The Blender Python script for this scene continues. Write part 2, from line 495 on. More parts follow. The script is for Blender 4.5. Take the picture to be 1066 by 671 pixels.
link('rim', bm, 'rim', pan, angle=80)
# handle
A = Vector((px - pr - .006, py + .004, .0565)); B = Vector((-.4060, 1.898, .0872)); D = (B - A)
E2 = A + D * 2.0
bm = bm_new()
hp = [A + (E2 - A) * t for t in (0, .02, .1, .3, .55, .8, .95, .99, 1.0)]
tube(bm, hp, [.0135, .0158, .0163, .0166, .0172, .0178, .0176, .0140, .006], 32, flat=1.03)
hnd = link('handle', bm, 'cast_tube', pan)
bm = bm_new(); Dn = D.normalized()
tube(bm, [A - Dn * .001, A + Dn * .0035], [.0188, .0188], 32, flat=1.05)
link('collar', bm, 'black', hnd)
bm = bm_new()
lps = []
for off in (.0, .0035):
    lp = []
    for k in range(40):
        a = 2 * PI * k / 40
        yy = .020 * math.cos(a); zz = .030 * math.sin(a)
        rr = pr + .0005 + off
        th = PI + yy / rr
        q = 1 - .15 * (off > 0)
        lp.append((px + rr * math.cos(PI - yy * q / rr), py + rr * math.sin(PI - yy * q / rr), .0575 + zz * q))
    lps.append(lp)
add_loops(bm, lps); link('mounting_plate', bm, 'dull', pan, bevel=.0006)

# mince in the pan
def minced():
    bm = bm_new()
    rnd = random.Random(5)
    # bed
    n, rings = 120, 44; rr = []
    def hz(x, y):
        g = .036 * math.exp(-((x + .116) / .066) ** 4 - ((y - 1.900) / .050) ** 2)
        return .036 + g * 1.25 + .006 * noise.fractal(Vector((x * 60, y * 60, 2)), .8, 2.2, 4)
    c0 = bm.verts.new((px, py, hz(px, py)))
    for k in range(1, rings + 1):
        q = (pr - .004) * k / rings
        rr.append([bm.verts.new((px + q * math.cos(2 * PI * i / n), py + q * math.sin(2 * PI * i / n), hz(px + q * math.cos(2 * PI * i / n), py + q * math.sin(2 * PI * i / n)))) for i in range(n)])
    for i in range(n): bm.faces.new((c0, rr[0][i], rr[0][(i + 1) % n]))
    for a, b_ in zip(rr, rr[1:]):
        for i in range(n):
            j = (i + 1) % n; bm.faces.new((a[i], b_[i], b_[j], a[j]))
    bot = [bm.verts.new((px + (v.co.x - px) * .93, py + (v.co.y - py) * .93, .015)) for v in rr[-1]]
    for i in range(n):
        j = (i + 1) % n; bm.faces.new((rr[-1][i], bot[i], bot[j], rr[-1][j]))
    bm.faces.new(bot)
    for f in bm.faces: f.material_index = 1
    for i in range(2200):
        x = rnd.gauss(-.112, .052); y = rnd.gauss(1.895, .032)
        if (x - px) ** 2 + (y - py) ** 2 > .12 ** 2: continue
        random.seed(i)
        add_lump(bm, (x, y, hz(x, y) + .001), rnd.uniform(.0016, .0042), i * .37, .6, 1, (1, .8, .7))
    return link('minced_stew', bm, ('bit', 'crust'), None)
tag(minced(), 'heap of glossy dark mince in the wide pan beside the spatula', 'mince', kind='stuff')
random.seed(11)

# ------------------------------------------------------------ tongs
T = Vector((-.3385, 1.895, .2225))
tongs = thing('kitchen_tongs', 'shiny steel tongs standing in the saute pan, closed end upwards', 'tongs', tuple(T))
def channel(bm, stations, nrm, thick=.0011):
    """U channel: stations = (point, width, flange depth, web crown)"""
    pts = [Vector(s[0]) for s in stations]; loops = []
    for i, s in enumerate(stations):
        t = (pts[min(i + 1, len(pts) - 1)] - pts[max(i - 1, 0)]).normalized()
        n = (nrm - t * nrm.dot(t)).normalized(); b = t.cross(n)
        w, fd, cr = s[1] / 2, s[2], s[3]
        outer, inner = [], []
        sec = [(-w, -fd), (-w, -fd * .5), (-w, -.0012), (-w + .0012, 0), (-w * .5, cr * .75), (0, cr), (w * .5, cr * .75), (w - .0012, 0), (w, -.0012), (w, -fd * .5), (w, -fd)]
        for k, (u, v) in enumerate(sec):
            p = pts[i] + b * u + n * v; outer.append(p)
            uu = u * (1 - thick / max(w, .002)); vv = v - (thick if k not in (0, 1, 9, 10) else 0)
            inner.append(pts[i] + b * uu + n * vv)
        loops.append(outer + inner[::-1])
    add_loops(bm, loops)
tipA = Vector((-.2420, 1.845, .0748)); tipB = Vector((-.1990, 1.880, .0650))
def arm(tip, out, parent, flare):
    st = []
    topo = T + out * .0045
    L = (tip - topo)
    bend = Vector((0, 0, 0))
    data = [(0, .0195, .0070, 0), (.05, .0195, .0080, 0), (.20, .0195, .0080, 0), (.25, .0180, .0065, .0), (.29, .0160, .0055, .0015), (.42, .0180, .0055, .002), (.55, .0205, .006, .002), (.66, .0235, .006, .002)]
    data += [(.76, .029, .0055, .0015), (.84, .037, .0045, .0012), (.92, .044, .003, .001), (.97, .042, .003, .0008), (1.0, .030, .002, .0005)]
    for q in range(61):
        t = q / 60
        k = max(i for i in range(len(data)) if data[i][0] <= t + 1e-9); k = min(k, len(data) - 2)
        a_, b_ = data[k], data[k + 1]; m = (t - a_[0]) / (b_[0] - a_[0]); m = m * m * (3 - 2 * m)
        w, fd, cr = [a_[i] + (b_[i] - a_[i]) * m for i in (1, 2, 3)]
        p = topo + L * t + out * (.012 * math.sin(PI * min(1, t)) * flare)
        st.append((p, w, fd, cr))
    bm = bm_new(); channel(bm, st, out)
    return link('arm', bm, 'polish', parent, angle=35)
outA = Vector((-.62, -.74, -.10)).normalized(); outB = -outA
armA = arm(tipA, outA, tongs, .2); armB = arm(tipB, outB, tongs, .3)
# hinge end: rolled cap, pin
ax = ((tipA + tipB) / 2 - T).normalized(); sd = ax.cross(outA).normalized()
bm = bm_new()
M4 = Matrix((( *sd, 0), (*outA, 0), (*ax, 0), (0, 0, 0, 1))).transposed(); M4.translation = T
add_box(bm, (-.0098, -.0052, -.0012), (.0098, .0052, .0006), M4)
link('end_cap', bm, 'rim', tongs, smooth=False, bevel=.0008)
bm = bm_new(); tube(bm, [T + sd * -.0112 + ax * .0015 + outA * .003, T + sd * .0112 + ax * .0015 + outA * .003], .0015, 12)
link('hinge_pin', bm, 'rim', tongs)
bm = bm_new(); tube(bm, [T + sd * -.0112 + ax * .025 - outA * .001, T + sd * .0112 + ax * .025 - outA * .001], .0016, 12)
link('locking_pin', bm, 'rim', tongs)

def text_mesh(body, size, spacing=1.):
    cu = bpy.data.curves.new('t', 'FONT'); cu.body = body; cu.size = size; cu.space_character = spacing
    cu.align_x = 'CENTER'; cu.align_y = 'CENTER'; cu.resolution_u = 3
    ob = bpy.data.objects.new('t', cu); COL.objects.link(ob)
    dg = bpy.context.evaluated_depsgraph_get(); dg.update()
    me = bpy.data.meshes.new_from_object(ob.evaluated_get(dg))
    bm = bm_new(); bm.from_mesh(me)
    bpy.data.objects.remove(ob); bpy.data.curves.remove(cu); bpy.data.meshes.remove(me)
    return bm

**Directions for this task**
Extract all of the data shown above and repeat it verbatim.

**Response for this exercise**
The Blender Python script for this scene continues. Write part 2, from line 495 on. More parts follow. The script is for Blender 4.5. Take the picture to be 1066 by 671 pixels.
link('rim', bm, 'rim', pan, angle=80)
# handle
A = Vector((px - pr - .006, py + .004, .0565)); B = Vector((-.4060, 1.898, .0872)); D = (B - A)
E2 = A + D * 2.0
bm = bm_new()
hp = [A + (E2 - A) * t for t in (0, .02, .1, .3, .55, .8, .95, .99, 1.0)]
tube(bm, hp, [.0135, .0158, .0163, .0166, .0172, .0178, .0176, .0140, .006], 32, flat=1.03)
hnd = link('handle', bm, 'cast_tube', pan)
bm = bm_new(); Dn = D.normalized()
tube(bm, [A - Dn * .001, A + Dn * .0035], [.0188, .0188], 32, flat=1.05)
link('collar', bm, 'black', hnd)
bm = bm_new()
lps = []
for off in (.0, .0035):
    lp = []
    for k in range(40):
        a = 2 * PI * k / 40
        yy = .020 * math.cos(a); zz = .030 * math.sin(a)
        rr = pr + .0005 + off
        th = PI + yy / rr
        q = 1 - .15 * (off > 0)
        lp.append((px + rr * math.cos(PI - yy * q / rr), py + rr * math.sin(PI - yy * q / rr), .0575 + zz * q))
    lps.append(lp)
add_loops(bm, lps); link('mounting_plate', bm, 'dull', pan, bevel=.0006)

# mince in the pan
def minced():
    bm = bm_new()
    rnd = random.Random(5)
    # bed
    n, rings = 120, 44; rr = []
    def hz(x, y):
        g = .036 * math.exp(-((x + .116) / .066) ** 4 - ((y - 1.900) / .050) ** 2)
        return .036 + g * 1.25 + .006 * noise.fractal(Vector((x * 60, y * 60, 2)), .8, 2.2, 4)
    c0 = bm.verts.new((px, py, hz(px, py)))
    for k in range(1, rings + 1):
        q = (pr - .004) * k / rings
        rr.append([bm.verts.new((px + q * math.cos(2 * PI * i / n), py + q * math.sin(2 * PI * i / n), hz(px + q * math.cos(2 * PI * i / n), py + q * math.sin(2 * PI * i / n)))) for i in range(n)])
    for i in range(n): bm.faces.new((c0, rr[0][i], rr[0][(i + 1) % n]))
    for a, b_ in zip(rr, rr[1:]):
        for i in range(n):
            j = (i + 1) % n; bm.faces.new((a[i], b_[i], b_[j], a[j]))
    bot = [bm.verts.new((px + (v.co.x - px) * .93, py + (v.co.y - py) * .93, .015)) for v in rr[-1]]
    for i in range(n):
        j = (i + 1) % n; bm.faces.new((rr[-1][i], bot[i], bot[j], rr[-1][j]))
    bm.faces.new(bot)
    for f in bm.faces: f.material_index = 1
    for i in range(2200):
        x = rnd.gauss(-.112, .052); y = rnd.gauss(1.895, .032)
        if (x - px) ** 2 + (y - py) ** 2 > .12 ** 2: continue
        random.seed(i)
        add_lump(bm, (x, y, hz(x, y) + .001), rnd.uniform(.0016, .0042), i * .37, .6, 1, (1, .8, .7))
    return link('minced_stew', bm, ('bit', 'crust'), None)
tag(minced(), 'heap of glossy dark mince in the wide pan beside the spatula', 'mince', kind='stuff')
random.seed(11)

# ------------------------------------------------------------ tongs
T = Vector((-.3385, 1.895, .2225))
tongs = thing('kitchen_tongs', 'shiny steel tongs standing in the saute pan, closed end upwards', 'tongs', tuple(T))
def channel(bm, stations, nrm, thick=.0011):
    """U channel: stations = (point, width, flange depth, web crown)"""
    pts = [Vector(s[0]) for s in stations]; loops = []
    for i, s in enumerate(stations):
        t = (pts[min(i + 1, len(pts) - 1)] - pts[max(i - 1, 0)]).normalized()
        n = (nrm - t * nrm.dot(t)).normalized(); b = t.cross(n)
        w, fd, cr = s[1] / 2, s[2], s[3]
        outer, inner = [], []
        sec = [(-w, -fd), (-w, -fd * .5), (-w, -.0012), (-w + .0012, 0), (-w * .5, cr * .75), (0, cr), (w * .5, cr * .75), (w - .0012, 0), (w, -.0012), (w, -fd * .5), (w, -fd)]
        for k, (u, v) in enumerate(sec):
            p = pts[i] + b * u + n * v; outer.append(p)
            uu = u * (1 - thick / max(w, .002)); vv = v - (thick if k not in (0, 1, 9, 10) else 0)
            inner.append(pts[i] + b * uu + n * vv)
        loops.append(outer + inner[::-1])
    add_loops(bm, loops)
tipA = Vector((-.2420, 1.845, .0748)); tipB = Vector((-.1990, 1.880, .0650))
def arm(tip, out, parent, flare):
    st = []
    topo = T + out * .0045
    L = (tip - topo)
    bend = Vector((0, 0, 0))
    data = [(0, .0195, .0070, 0), (.05, .0195, .0080, 0), (.20, .0195, .0080, 0), (.25, .0180, .0065, .0), (.29, .0160, .0055, .0015), (.42, .0180, .0055, .002), (.55, .0205, .006, .002), (.66, .0235, .006, .002)]
    data += [(.76, .029, .0055, .0015), (.84, .037, .0045, .0012), (.92, .044, .003, .001), (.97, .042, .003, .0008), (1.0, .030, .002, .0005)]
    for q in range(61):
        t = q / 60
        k = max(i for i in range(len(data)) if data[i][0] <= t + 1e-9); k = min(k, len(data) - 2)
        a_, b_ = data[k], data[k + 1]; m = (t - a_[0]) / (b_[0] - a_[0]); m = m * m * (3 - 2 * m)
        w, fd, cr = [a_[i] + (b_[i] - a_[i]) * m for i in (1, 2, 3)]
        p = topo + L * t + out * (.012 * math.sin(PI * min(1, t)) * flare)
        st.append((p, w, fd, cr))
    bm = bm_new(); channel(bm, st, out)
    return link('arm', bm, 'polish', parent, angle=35)
outA = Vector((-.62, -.74, -.10)).normalized(); outB = -outA
armA = arm(tipA, outA, tongs, .2); armB = arm(tipB, outB, tongs, .3)
# hinge end: rolled cap, pin
ax = ((tipA + tipB) / 2 - T).normalized(); sd = ax.cross(outA).normalized()
bm = bm_new()
M4 = Matrix((( *sd, 0), (*outA, 0), (*ax, 0), (0, 0, 0, 1))).transposed(); M4.translation = T
add_box(bm, (-.0098, -.0052, -.0012), (.0098, .0052, .0006), M4)
link('end_cap', bm, 'rim', tongs, smooth=False, bevel=.0008)
bm = bm_new(); tube(bm, [T + sd * -.0112 + ax * .0015 + outA * .003, T + sd * .0112 + ax * .0015 + outA * .003], .0015, 12)
link('hinge_pin', bm, 'rim', tongs)
bm = bm_new(); tube(bm, [T + sd * -.0112 + ax * .025 - outA * .001, T + sd * .0112 + ax * .025 - outA * .001], .0016, 12)
link('locking_pin', bm, 'rim', tongs)

def text_mesh(body, size, spacing=1.):
    cu = bpy.data.curves.new('t', 'FONT'); cu.body = body; cu.size = size; cu.space_character = spacing
    cu.align_x = 'CENTER'; cu.align_y = 'CENTER'; cu.resolution_u = 3
    ob = bpy.data.objects.new('t', cu); COL.objects.link(ob)
    dg = bpy.context.evaluated_depsgraph_get(); dg.update()
    me = bpy.data.meshes.new_from_object(ob.evaluated_get(dg))
    bm = bm_new(); bm.from_mesh(me)
    bpy.data.objects.remove(ob); bpy.data.curves.remove(cu); bpy.data.meshes.remove(me)
    return bm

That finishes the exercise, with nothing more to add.